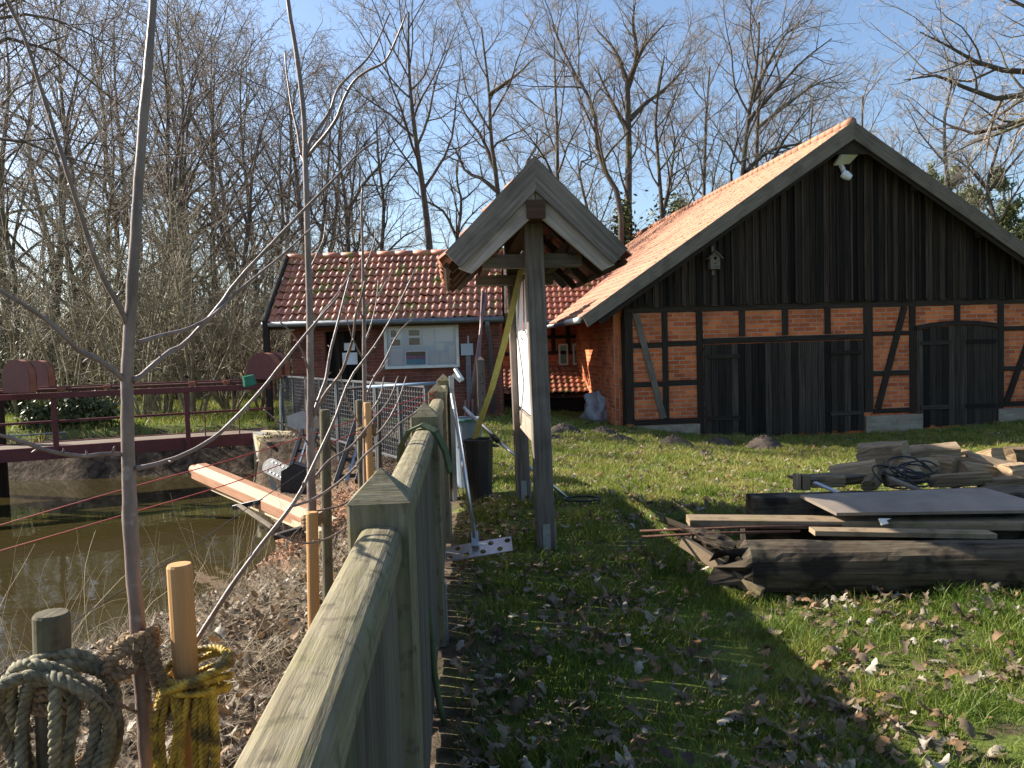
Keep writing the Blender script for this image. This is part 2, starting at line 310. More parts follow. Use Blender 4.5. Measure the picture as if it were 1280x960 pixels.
def ground_h(x, y):
    x = np.asarray(x, float); y = np.asarray(y, float)
    drop = np.interp(x, [-3, -.6, 2.5, 4.3, 8, 12, 30], [0, -.05, -.40, -.68, -.80, -.66, -.5]); h = smooth01((y-6)/11)*drop
    h = h+.03*vnoise(x, y, 3.0, 3)+.012*vnoise(x, y, .7, 4, 2)
    far = smooth01((np.hypot(x, y-10)-35)/60); h = h+far*1.2
    d = sdf(x, y); slope = np.where((x > -4.95) & (y > 13.4), 9., np.where(y > 15, 1.3, .36)); b = WATER_Z+np.where(d > 0, d*slope, d*.6)
    b = np.maximum(b, -1.8)+.05*vnoise(x, y, .9, 5, 3)
    k = .15; m = np.clip(.5+.5*(h-b)/k, 0, 1); return h*(1-m)+b*m-k*m*(1-m)
def gz(x, y): return float(ground_h(np.array([x]), np.array([y]))[0])
xs = np.concatenate([-np.geomspace(500, 20, 26), np.arange(-19.5, -10, .5), np.arange(-10, 10, .14), np.arange(10, 20, .5), np.geomspace(20, 500, 26)])
ys = np.concatenate([-np.geomspace(200, 4, 14), np.arange(-3.5, 19, .14), np.arange(19, 40, .5), np.geomspace(41, 700, 28)])
X, Y_ = np.meshgrid(xs, ys); H_ = ground_h(X, Y_); ny, nx = X.shape; idx = np.arange(nx*ny).reshape(ny, nx)
me = mesh_np('ground', np.stack([X, Y_, H_], -1).reshape(-1, 3), np.stack([idx[:-1, :-1], idx[:-1, 1:], idx[1:, 1:], idx[1:, :-1]], -1).reshape(-1, 4))
def fence_x(y): return -.19-.063*y
bank = smooth01((fence_x(Y_)+.36+.2*vnoise(X, Y_, .8, 44, 2)-X)/.3)*smooth01((17.5-Y_)/1.5)*np.where(Y_ > 9.3, smooth01((fence_x(Y_)+.2-X)/.5), 1)
farbank = smooth01((WATER_Z+.95-.12-H_)/.25)*(Y_ > 15)*(X < -4)
orange = np.exp(-(((X+2.6)/.9)**2+((Y_-10.0)/1.9)**2))*1.3
cl = me.color_attributes.new('zone', 'FLOAT_COLOR', 'POINT'); cl.data.foreach_set('color', np.stack([np.clip(bank+farbank, 0, 1), np.clip(orange, 0, 1), 0*bank, 0*bank+1], -1).astype(np.float32).ravel())
m = bpy.data.materials.new('turf_and_bank'); m.use_nodes = True; N = m.node_tree.nodes; L = m.node_tree.links; b = N['Principled BSDF']; b.inputs['Roughness'].default_value = .95; b.inputs['Specular IOR Level'].default_value = .1
at = N.new('ShaderNodeAttribute'); at.attribute_name = 'zone'; sx = N.new('ShaderNodeSeparateColor'); L.new(at.outputs['Color'], sx.inputs[0]); tc = N.new('ShaderNodeTexCoord')
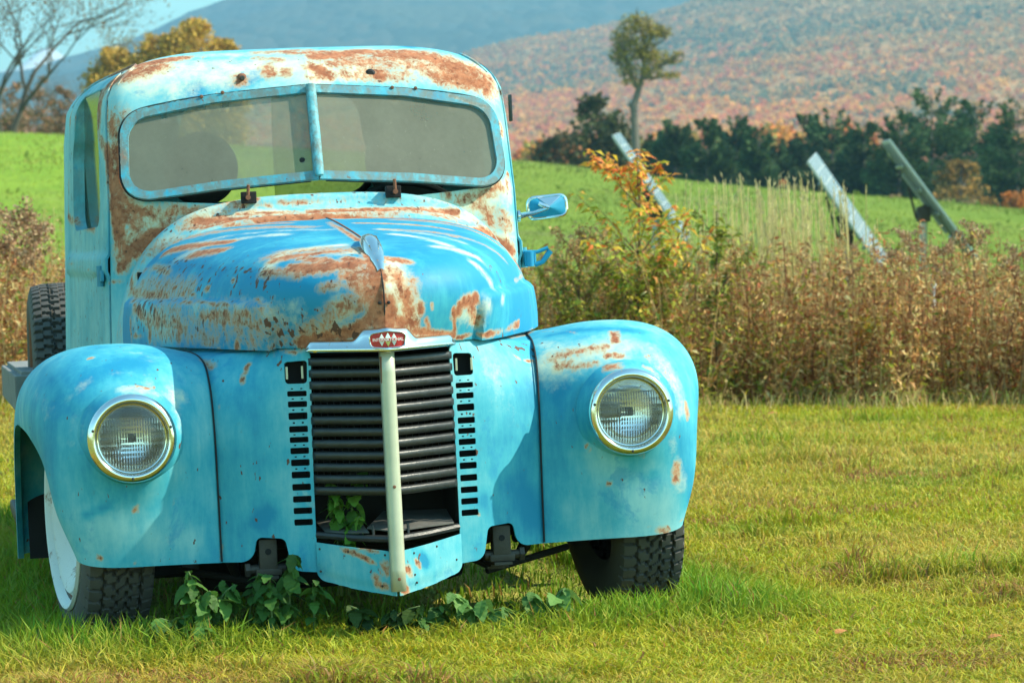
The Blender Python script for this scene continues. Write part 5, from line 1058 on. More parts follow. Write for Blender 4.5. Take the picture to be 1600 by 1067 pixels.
o = new_mesh('dry_weeds', V, T, M['leaf'], None, False, cols=cl); tag(o, 'band of dried brown goldenrod and weeds between the lawn and the field', 'weeds', kind='stuff')
# straw grass at the foot of the weeds
n = 6000; X = rng.uniform(-4.4, 4.6, n); Y = 19.9 + (fbm(X, X * 0, .5, 61) - .4) * 1.1 + rng.normal(0, .42, n) ; P = np.stack([X, Y, ground(X, Y)], 1)
V, T, cl = blades(P, rng.uniform(.03, .17, n) * (.5 + fbm(X, Y, .3, 91)), np.full(n, .006), rng.uniform(.2, 1.6, n), pal(n, [(.68, .54, .24), (.50, .38, .12), (.24, .32, .04), (.46, .24, .10)], [.35, .25, .3, .1]))
o = new_mesh('straw_grass', V, T, M['leaf'], None, False, cols=cl); tag(o, 'pale straw grass at the foot of the brown weeds', 'grass', kind='stuff')
# tall thin pale grass stalks
n = 260; px = rng.normal(1215, 62, n); px[:30] = rng.uniform(1090, 1330, 30); tops = rng.uniform(275, 400, n)
Pb = []; Pt = []
for a, b in zip(px, tops):
    q = at(a + rng.normal(0, 10), 0, 22.0); x = q.x; y = rng.uniform(21, 23); zt = at(a, b, y).z; Pb.append((x, y, float(ground(x, y)))); Pt.append((x + rng.normal(-.06, .05), y, zt))
Pb = np.array(Pb); Pt = np.array(Pt); cs = pal(n, [(.76, .66, .32), (.64, .58, .24)], None, .15)
m_ = n * 7; R = np.repeat(np.arange(n), 7); f = rng.uniform(.82, 1.02, m_); b_ = Pb[R] + (Pt[R] - Pb[R]) * f[:, None]
pt_ = [stems(Pb, Pt, np.full(n, .0055), np.full(n, .003), cs, rng.normal(0, .02, (n, 3))), leaf_quads(b_, unit(np.stack([rng.normal(0, .3, m_), rng.normal(0, .3, m_), np.ones(m_)], 1)), np.full(m_, .05), np.full(m_, .008), unit(rng.normal(0, 1, (m_, 3))), pal(m_, [(.50, .42, .22)]), .1)]
V, T, cl = join(pt_); o = new_mesh('tall_grass', V, T, M['leaf'], None, False, cols=cl); tag(o, 'clump of tall thin pale grass stalks rising from the weeds', 'grass', kind='stuff')

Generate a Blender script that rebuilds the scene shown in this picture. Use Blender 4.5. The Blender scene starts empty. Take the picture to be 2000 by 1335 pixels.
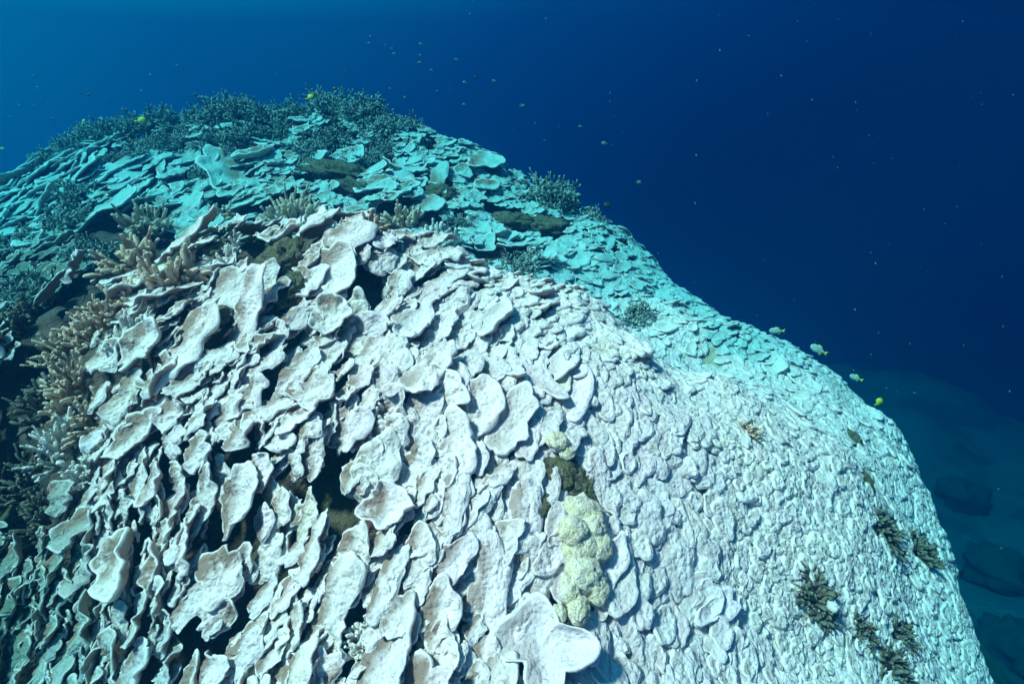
────────
Do this:
Write out the material above again, word for word, minus its pictures.

Correct result:
Keep writing the Blender script for this image. This is part 2, starting at line 310. More parts follow. Use Blender 4.5. Measure the picture as if it were 1280x960 pixels.
def ground_h(x, y):
    x = np.asarray(x, float); y = np.asarray(y, float)
    drop = np.interp(x, [-3, -.6, 2.5, 4.3, 8, 12, 30], [0, -.05, -.40, -.68, -.80, -.66, -.5]); h = smooth01((y-6)/11)*drop
    h = h+.03*vnoise(x, y, 3.0, 3)+.012*vnoise(x, y, .7, 4, 2)
    far = smooth01((np.hypot(x, y-10)-35)/60); h = h+far*1.2
    d = sdf(x, y); slope = np.where((x > -4.95) & (y > 13.4), 9., np.where(y > 15, 1.3, .36)); b = WATER_Z+np.where(d > 0, d*slope, d*.6)
    b = np.maximum(b, -1.8)+.05*vnoise(x, y, .9, 5, 3)
    k = .15; m = np.clip(.5+.5*(h-b)/k, 0, 1); return h*(1-m)+b*m-k*m*(1-m)
def gz(x, y): return float(ground_h(np.array([x]), np.array([y]))[0])
xs = np.concatenate([-np.geomspace(500, 20, 26), np.arange(-19.5, -10, .5), np.arange(-10, 10, .14), np.arange(10, 20, .5), np.geomspace(20, 500, 26)])
ys = np.concatenate([-np.geomspace(200, 4, 14), np.arange(-3.5, 19, .14), np.arange(19, 40, .5), np.geomspace(41, 700, 28)])
X, Y_ = np.meshgrid(xs, ys); H_ = ground_h(X, Y_); ny, nx = X.shape; idx = np.arange(nx*ny).reshape(ny, nx)
me = mesh_np('ground', np.stack([X, Y_, H_], -1).reshape(-1, 3), np.stack([idx[:-1, :-1], idx[:-1, 1:], idx[1:, 1:], idx[1:, :-1]], -1).reshape(-1, 4))
def fence_x(y): return -.19-.063*y
bank = smooth01((fence_x(Y_)+.36+.2*vnoise(X, Y_, .8, 44, 2)-X)/.3)*smooth01((17.5-Y_)/1.5)*np.where(Y_ > 9.3, smooth01((fence_x(Y_)+.2-X)/.5), 1)
farbank = smooth01((WATER_Z+.95-.12-H_)/.25)*(Y_ > 15)*(X < -4)
orange = np.exp(-(((X+2.6)/.9)**2+((Y_-10.0)/1.9)**2))*1.3
cl = me.color_attributes.new('zone', 'FLOAT_COLOR', 'POINT'); cl.data.foreach_set('color', np.stack([np.clip(bank+farbank, 0, 1), np.clip(orange, 0, 1), 0*bank, 0*bank+1], -1).astype(np.float32).ravel())
m = bpy.data.materials.new('turf_and_bank'); m.use_nodes = True; N = m.node_tree.nodes; L = m.node_tree.links; b = N['Principled BSDF']; b.inputs['Roughness'].default_value = .95; b.inputs['Specular IOR Level'].default_value = .1
at = N.new('ShaderNodeAttribute'); at.attribute_name = 'zone'; sx = N.new('ShaderNodeSeparateColor'); L.new(at.outputs['Color'], sx.inputs[0]); tc = N.new('ShaderNodeTexCoord')
The Blender Python script for this scene continues. Write part 5, from line 1058 on. More parts follow. Write for Blender 4.5. Take the picture to be 1600 by 1067 pixels.
o = new_mesh('dry_weeds', V, T, M['leaf'], None, False, cols=cl); tag(o, 'band of dried brown goldenrod and weeds between the lawn and the field', 'weeds', kind='stuff')
# straw grass at the foot of the weeds
n = 6000; X = rng.uniform(-4.4, 4.6, n); Y = 19.9 + (fbm(X, X * 0, .5, 61) - .4) * 1.1 + rng.normal(0, .42, n) ; P = np.stack([X, Y, ground(X, Y)], 1)
V, T, cl = blades(P, rng.uniform(.03, .17, n) * (.5 + fbm(X, Y, .3, 91)), np.full(n, .006), rng.uniform(.2, 1.6, n), pal(n, [(.68, .54, .24), (.50, .38, .12), (.24, .32, .04), (.46, .24, .10)], [.35, .25, .3, .1]))
o = new_mesh('straw_grass', V, T, M['leaf'], None, False, cols=cl); tag(o, 'pale straw grass at the foot of the brown weeds', 'grass', kind='stuff')
# tall thin pale grass stalks
n = 260; px = rng.normal(1215, 62, n); px[:30] = rng.uniform(1090, 1330, 30); tops = rng.uniform(275, 400, n)
Pb = []; Pt = []
for a, b in zip(px, tops):
    q = at(a + rng.normal(0, 10), 0, 22.0); x = q.x; y = rng.uniform(21, 23); zt = at(a, b, y).z; Pb.append((x, y, float(ground(x, y)))); Pt.append((x + rng.normal(-.06, .05), y, zt))
Pb = np.array(Pb); Pt = np.array(Pt); cs = pal(n, [(.76, .66, .32), (.64, .58, .24)], None, .15)
m_ = n * 7; R = np.repeat(np.arange(n), 7); f = rng.uniform(.82, 1.02, m_); b_ = Pb[R] + (Pt[R] - Pb[R]) * f[:, None]
pt_ = [stems(Pb, Pt, np.full(n, .0055), np.full(n, .003), cs, rng.normal(0, .02, (n, 3))), leaf_quads(b_, unit(np.stack([rng.normal(0, .3, m_), rng.normal(0, .3, m_), np.ones(m_)], 1)), np.full(m_, .05), np.full(m_, .008), unit(rng.normal(0, 1, (m_, 3))), pal(m_, [(.50, .42, .22)]), .1)]
V, T, cl = join(pt_); o = new_mesh('tall_grass', V, T, M['leaf'], None, False, cols=cl); tag(o, 'clump of tall thin pale grass stalks rising from the weeds', 'grass', kind='stuff')

Generate a Blender script that rebuilds the scene shown in this picture. Use Blender 4.5. The Blender scene starts empty. Take the picture to be 2000 by 1335 pixels.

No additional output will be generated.